As mom said, come rain, come snow, come ice we were going to Arkansas for Christmas. This year was no different, except that this particular year we were still living in St. Louis. Rather than flying we drove. Usually we drove at night, my parents hoping that their little daughter would be tired and sleep the whole way. I hardly ever obliged. On this particular evening of travel we were met with some of the nastiest winter weather you could imagine. Not snow, but ice. Driving in that mess was bad enough without any other complications. Unfortunately, there would be massive complications on this trip.

It was already dark, I haven’t the slightest clue how late it was, and we were driving along when my mother realized that it was near to impossible to see out the windshield.

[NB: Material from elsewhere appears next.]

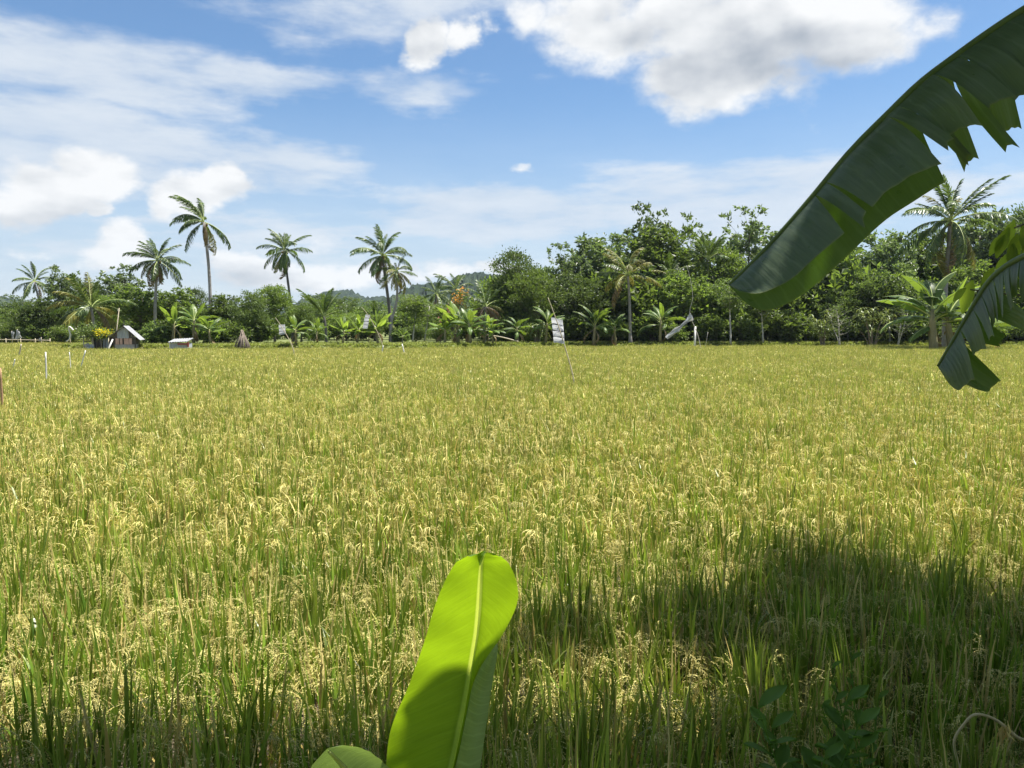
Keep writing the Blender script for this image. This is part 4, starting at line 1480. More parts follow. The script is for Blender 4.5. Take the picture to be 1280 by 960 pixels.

“Gary… turn up the windshield wipers!” my mother exclaimed

“They’re ON high, Jeanie!!” he replied

That is when things really started to go down hill. We couldn’t have driven more than another 100 yards before the car just quit. We all looked at each other; I was on the verge of panicking (yes, even at the age of 8 I could panic pretty good), my mother looked shocked, and my dad did what dads do… he got out of the car to flag someone down for a jump. Luckily someone did pull over and offer us a jump. They jumped us and went merrily along their way, as did we. For approximately another 300 yards, maybe when the car just up and quit again. Great. Out pops dad again and flags down another car… jumped… and then maybe another 200 yards before it quit again. It was now obvious that there was something terribly wrong with the car. It was a little harder this time to flag down help, the storm was picking up and there were less cars on the road now. We got one more jump that barely got us anywhere before the car quit a final time.

This time dad got out and took with him his trusty spotlight. It was huge. He was using it like a beacon to signal for help. I clearly remember him getting frustrated and eventually just using it in a blinding manner for those that refused to stop and help some poor stranded people. Before he was consigning to giving up and hoofing it to the next exit he started flashing SOS with the spotlight.

Before too long a big 18-wheeler came pulling to a halt in front of our car. My dad ran up, talked to the driver briefly and came back to the car.

“OK, he’s gonna give us a ride to the next town, come on!” he announced.

“WHAT? We’re going to hitchhike?” my mother exclaimed

I don’t remember getting to the truck, but I remember my father shoving me up into the cab first. And I clearly remember thinking that there were going to be headlines in the news paper reading:


My mother followed me, and then my father. I was horrified that we were leaving our car behind, loaded down with Christmas presents. I thought that it was possible we might never see it again (or be seen again, ourselves). I had watched Don’t Tell Mom the Babysitter’s Dead… I knew that truckers were scary one-armed lunatics. We all began talking and the trucker said that he knew something was wrong when he saw someone flashing S-O-S, he knew because he had been a boy scout. The boy scout thing kind of made everyone feel a little less tense. But when the driver offered up the fact that you have to be careful cause you never know who you might pick up, and that’s why he keeps a gun in the cab, we all got a little more nervous again. Luckily, our trucker was a nice upstanding ex-boy scout and we arrived rather uneventfully at Perryville, MO.  [I just read through Whitney’s rendition. It is definitely from the view point of a nine-year-old.  I have to give you the grown-up version!  When Gary tossed Whitney up into the cab, my heart stopped.  I also thought we were going to be the headlines in the newspaper…especially when I saw that gun laying on the front seat of the cab.  I knew we were going to be the headlines when I saw all the men in the back of the truck!  (Whitney had forgotten about that)  I looked in panic at my husband, who was acting as if all were normal.  Well, it turned out that they were all trying to get home for Christmas, too.  They shared their stories with us and, as hokey as it sounds, we all sang carols in the back of that truck!]

Perryville, Missouri was a tiny little town that barely had a restaurant or a motel to stay in. We had intended that we would simply get a tow truck to go back out to the highway, tow the car in, have someone look at it and we’d be on our way again. No such luck. Because of the horrible ice storm there had been a huge five car pile up down the highway and every wrecker was out helping to clear the highway of the massive amounts of wreckage. So it appeared that we would be stuck there till morning. By sheer Christmas magic there was room at the inn, and we were able to get a room. I don’t remember much other than that I had my favorite ballet flats on and they had no traction on the ice, super fun.

The next day Dad went to go try to find someone to fix the car. He had to leave his wallet as collateral with the mechanic’s shop for them to “rent” him tools to fix it. One alternator later and we were finally back on our way, leaving Perryville behind in the dust (or ice).  [The hotel we stayed in was full of travelers who were stranded by that ice storm.  Instead of everyone being grumpy, there was a sense of camaraderie.  Everyone shared his or her tools (for scraping, jumping, etc.)… helping each other to chip out their cars to get back on the road.  It truly was the personification of the spirit of Christmas.]